The Southern Ocean is one of the most energetic regions of the global ocean. Its unique environment, characterized by strong, equivalent barotropic zonal flows and the outcropping of a broad range of density classes with outcrop, means that its mesoscale and submesoscale characteristics may be very different from other regions of the ocean. Observations of the Southern Ocean's subsurface velocity and density structure at mesoscale and submesoscale resolution are extremely limited. Here we present results deriving from observations collected by ocean gliders across two years. The first deployment, carried out during austral summer 2014-2015, used two gliders to focus on the interaction between the southern boundary of the Antarctic Circumpolar Current with the continental shelf and slope of the Antarctic Peninsula.
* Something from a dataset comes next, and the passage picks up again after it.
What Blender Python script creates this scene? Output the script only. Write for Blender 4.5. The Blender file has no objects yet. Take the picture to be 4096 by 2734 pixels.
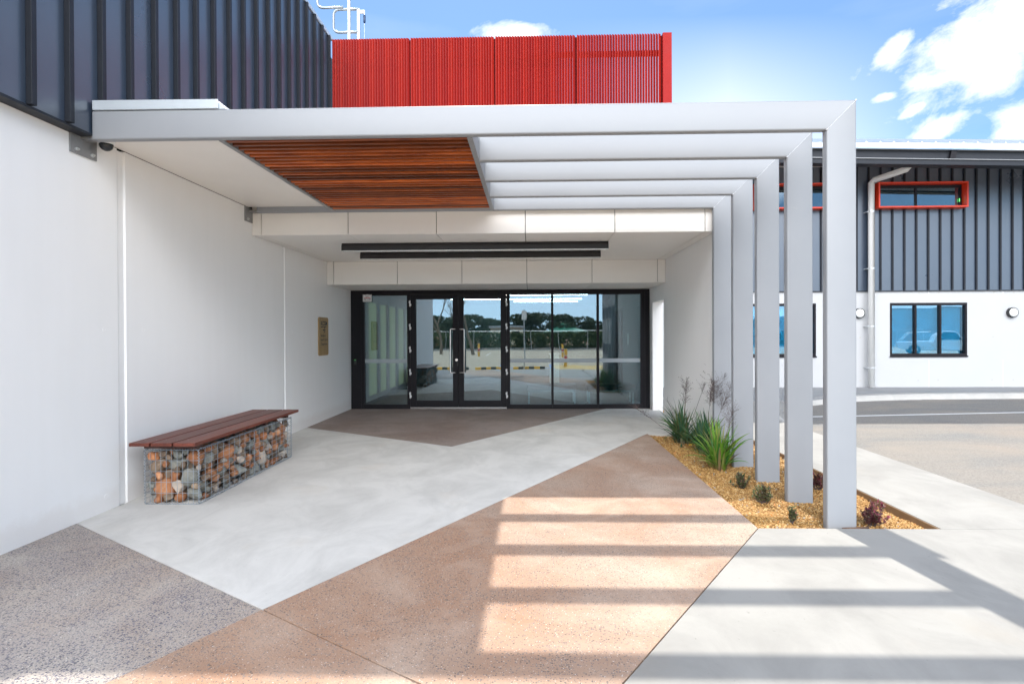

Across three months of observations, we show that there are abrupt changes in mixed layer depths, eddy formation process and lateral surface buoyancy gradients occur across the Shackleton Fracture Zone (SFZ). We will also present recent observations from two ocean gliders deployed in southern Drake Passage in austral fall and winter, 2016 (May through August). These gliders completed multiple meridional transects across Drake Passage, including crossings of both the Polar Front and the Subantarctic Front. The gliders were flown in parallel for most of the mission with a spatial separation of approximately 10 km, permitting a three-dimensional calculation of buoyancy gradients in the upper 1000 m at submesoscale resolution. Preliminary results show that stratification and velocity structures indicative of submesoscale instabilities are strongly localized by the position of the ACC's frontal currents. Thin intrusions with vertical scales as small as 20 m as also pervasive in these frontal regions. This data set will be used to characterize the type and frequency of submesoscale instabilities that occur in winter when mixed layer depths are between 100 and 200 m deep in this region.